YouTube goes to great lengths to point out how much it has done to help the music business, from the data it gives artists to the Foundry initiative it recently announced to help developing acts. But its interests simply don't align with those of labels and most creators. At a time when music executives are optimistic about the growth of subscription services, Kyncl seems more excited about the increasing amount of free listening. In meetings with industry executives, he has said that the music business risks missing out on its chance to grab a slice of the $200 billion global advertising business, plus monetize the 80 percent of consumers who don't pay for music. Maybe. But YouTube needs music -- which may account for as much as a third of its streams, according to some estimates -- and the 80 percent of people who don't buy music may simply not be all that interested in listening to it.
In an opinion piece for The Guardian, YouTube head of international music partnerships Christophe Muller argued that comparing YouTube to paid subscription services was "like comparing what a cab driver earns from fares to what they earn showing ads in their taxi." Except that an ad can't offer a cheaper ride, the way YouTube can serve as a substitute for Spotify. He suggested a better comparison is terrestrial radio, which doesn't pay labels or performers in the United States. Except that radio doesn't let consumers program which song they want to listen to.

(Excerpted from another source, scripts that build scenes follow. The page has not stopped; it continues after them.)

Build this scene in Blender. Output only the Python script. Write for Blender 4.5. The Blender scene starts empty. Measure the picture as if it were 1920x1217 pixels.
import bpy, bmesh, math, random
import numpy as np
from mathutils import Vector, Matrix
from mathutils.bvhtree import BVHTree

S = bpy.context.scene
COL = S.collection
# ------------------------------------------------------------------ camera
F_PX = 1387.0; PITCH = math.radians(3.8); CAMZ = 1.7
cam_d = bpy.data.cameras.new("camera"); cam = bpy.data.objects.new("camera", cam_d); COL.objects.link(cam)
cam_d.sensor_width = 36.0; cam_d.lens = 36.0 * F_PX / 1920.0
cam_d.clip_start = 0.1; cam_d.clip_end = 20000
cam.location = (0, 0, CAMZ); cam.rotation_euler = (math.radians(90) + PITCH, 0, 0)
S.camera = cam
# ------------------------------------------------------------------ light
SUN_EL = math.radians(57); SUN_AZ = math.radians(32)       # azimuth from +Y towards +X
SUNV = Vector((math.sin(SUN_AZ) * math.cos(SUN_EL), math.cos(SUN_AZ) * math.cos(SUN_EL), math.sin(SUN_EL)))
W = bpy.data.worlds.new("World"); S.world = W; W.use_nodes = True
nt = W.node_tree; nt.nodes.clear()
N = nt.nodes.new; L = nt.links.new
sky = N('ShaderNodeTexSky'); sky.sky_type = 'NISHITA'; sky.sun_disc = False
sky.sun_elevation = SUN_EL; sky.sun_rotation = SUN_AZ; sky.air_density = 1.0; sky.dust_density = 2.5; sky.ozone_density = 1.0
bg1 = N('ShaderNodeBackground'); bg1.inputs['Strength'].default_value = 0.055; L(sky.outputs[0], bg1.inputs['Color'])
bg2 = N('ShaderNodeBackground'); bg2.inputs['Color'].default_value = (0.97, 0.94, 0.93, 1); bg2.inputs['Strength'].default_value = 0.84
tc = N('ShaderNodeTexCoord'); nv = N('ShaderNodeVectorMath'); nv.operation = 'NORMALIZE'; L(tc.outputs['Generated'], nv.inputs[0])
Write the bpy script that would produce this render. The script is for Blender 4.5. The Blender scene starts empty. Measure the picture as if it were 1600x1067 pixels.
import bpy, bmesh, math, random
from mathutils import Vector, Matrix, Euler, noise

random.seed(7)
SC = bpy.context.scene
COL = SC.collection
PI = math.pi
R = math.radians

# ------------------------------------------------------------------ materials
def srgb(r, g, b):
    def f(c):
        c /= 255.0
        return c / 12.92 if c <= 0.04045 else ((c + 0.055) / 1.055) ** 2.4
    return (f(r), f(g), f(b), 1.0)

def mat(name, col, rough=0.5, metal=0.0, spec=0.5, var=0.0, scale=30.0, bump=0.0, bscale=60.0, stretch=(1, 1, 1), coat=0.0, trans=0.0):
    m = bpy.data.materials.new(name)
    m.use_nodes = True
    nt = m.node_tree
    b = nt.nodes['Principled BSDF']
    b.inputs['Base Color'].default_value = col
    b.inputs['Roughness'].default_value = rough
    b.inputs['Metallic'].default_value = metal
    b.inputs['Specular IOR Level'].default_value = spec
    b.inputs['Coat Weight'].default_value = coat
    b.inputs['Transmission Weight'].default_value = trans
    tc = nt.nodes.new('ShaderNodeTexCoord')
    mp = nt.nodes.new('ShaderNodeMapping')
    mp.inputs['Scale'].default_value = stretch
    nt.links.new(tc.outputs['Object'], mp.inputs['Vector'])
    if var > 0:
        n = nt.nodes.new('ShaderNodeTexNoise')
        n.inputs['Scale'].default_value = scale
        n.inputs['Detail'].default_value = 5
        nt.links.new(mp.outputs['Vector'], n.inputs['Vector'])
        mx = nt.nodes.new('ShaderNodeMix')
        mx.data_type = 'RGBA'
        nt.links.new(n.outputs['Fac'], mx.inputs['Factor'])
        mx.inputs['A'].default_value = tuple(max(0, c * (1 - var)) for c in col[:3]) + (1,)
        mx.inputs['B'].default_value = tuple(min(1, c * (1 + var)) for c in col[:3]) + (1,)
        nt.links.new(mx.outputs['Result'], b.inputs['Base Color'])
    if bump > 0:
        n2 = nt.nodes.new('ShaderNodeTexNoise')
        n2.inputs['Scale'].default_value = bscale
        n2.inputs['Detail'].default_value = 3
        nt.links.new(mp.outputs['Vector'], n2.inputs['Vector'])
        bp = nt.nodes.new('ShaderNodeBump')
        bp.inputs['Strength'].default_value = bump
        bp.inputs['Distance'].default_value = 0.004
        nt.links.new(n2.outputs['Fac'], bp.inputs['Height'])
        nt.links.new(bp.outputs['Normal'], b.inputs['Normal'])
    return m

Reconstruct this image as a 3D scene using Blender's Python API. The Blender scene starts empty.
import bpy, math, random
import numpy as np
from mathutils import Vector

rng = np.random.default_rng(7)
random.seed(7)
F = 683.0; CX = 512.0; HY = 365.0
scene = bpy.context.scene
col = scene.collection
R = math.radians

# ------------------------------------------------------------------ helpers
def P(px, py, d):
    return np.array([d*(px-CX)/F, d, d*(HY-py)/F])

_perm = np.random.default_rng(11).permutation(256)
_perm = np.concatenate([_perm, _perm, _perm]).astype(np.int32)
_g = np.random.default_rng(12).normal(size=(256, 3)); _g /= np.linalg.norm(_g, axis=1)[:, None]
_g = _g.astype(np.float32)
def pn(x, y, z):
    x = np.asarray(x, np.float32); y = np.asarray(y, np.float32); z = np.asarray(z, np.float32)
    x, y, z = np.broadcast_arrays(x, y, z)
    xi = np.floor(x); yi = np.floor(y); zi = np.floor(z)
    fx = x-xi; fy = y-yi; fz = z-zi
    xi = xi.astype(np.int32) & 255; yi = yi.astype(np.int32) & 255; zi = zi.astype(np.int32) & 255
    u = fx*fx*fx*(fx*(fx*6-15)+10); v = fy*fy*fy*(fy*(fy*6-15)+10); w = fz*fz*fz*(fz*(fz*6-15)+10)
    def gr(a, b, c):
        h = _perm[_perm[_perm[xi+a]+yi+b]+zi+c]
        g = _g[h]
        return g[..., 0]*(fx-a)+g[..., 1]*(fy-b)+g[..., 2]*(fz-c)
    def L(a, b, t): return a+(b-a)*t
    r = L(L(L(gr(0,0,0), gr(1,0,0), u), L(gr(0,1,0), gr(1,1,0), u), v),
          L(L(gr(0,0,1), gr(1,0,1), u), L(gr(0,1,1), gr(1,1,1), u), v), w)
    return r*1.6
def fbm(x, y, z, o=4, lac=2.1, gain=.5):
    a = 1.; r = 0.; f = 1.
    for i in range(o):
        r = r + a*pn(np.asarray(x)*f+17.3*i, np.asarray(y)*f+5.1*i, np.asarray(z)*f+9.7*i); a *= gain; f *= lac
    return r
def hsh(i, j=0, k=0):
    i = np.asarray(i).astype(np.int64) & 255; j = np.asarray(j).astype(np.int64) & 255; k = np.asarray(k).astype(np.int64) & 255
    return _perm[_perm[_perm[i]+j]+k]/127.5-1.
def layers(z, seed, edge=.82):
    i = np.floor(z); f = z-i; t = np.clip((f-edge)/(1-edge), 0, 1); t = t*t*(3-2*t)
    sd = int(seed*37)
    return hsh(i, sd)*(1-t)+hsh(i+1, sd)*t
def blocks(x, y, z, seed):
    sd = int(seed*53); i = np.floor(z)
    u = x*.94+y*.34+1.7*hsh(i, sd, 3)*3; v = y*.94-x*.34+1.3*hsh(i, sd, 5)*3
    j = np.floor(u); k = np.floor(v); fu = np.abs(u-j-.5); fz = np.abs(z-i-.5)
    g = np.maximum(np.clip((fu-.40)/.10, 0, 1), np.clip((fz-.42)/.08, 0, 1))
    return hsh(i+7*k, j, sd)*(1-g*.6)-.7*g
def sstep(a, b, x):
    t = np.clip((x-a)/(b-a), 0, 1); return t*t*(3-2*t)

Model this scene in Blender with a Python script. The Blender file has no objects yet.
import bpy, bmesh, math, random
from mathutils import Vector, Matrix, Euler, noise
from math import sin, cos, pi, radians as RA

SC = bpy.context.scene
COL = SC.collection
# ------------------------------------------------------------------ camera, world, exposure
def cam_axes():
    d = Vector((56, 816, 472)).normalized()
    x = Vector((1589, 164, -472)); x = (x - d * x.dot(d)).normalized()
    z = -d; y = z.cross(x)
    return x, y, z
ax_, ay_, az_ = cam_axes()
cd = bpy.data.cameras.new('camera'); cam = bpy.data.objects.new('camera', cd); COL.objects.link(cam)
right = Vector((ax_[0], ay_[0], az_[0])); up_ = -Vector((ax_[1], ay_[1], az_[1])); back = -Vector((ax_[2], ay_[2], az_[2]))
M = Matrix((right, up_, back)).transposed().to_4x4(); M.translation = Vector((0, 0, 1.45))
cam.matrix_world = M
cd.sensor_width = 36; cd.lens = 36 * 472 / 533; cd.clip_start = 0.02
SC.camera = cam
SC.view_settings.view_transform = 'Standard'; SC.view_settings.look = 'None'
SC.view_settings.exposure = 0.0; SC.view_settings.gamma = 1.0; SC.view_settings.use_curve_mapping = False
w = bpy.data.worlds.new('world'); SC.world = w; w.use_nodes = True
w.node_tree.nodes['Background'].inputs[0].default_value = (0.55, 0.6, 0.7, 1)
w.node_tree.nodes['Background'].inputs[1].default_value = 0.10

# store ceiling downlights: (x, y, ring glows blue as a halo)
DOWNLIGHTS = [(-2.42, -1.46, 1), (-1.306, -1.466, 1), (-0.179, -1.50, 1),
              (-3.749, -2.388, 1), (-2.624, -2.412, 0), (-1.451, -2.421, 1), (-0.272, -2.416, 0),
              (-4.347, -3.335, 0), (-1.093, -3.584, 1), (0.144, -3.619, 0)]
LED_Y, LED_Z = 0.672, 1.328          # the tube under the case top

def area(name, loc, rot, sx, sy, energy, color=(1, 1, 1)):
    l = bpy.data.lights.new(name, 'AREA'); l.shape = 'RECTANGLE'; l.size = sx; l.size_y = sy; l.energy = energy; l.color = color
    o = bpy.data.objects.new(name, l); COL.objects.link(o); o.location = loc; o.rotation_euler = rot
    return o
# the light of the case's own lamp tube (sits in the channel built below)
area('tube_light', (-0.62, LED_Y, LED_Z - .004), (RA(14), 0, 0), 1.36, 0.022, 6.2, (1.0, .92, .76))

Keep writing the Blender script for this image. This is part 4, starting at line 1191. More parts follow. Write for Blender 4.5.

In its own comments on the Copyright Office's DMCA study, YouTube says the law doesn't give it a negotiating advantage, because labels usually identify their music with Content ID. But if that's the case, why does YouTube seem to pay less for music than its competitors? Spotify's free tier pays a minimum of $0.0025 per stream, according to label executives, while YouTube's free streams pay an average of less than $0.002. Over the course of billions of streams, that adds up.
So how do you solve a problem like YouTube? "We need to challenge them," says Big Machine Label Group CEO Scott Borchetta. "If we have the same conversation that we had with Apple" -- Big Machine's roster includes Taylor Swift-- "they can become one of our best partners, because they can afford to be."
Most label executives aren't expecting YouTube to have a change of heart -- they're trying to change the law under which it operates. The arguments on both sides will inevitably invoke Big Ideas -- creators' rights! innovation! free speech! -- but the results will come down to realpolitik. And right now, Google has far more influence in Washington, D.C.
But that may not be the case in Brussels, where the European Union also is considering copyright reform. In mid-April, EU digital chief Andrus Ansipcriticized YouTube's low payouts as unfair to both creators and rival Internet companies. "This is not only about rights owners and creators and their remuneration," said Ansip, "it is also about a level playing field between different service providers."
If the EU does make any changes to its safe-harbor policy, they likely will be minor. But even a small shift could allow labels to withhold music from YouTube in certain territories -- and use that power to get better deals worldwide. "If this proposal goes through in Europe," says IFPI CEO Frances Moore, "it will bring about a seismic shift."
If that doesn't happen, the industry will continue to see what Muller called a "value shift." He's right -- that is exactly what's happening. And the reason labels and artists are upset is that the value is shifting away from them.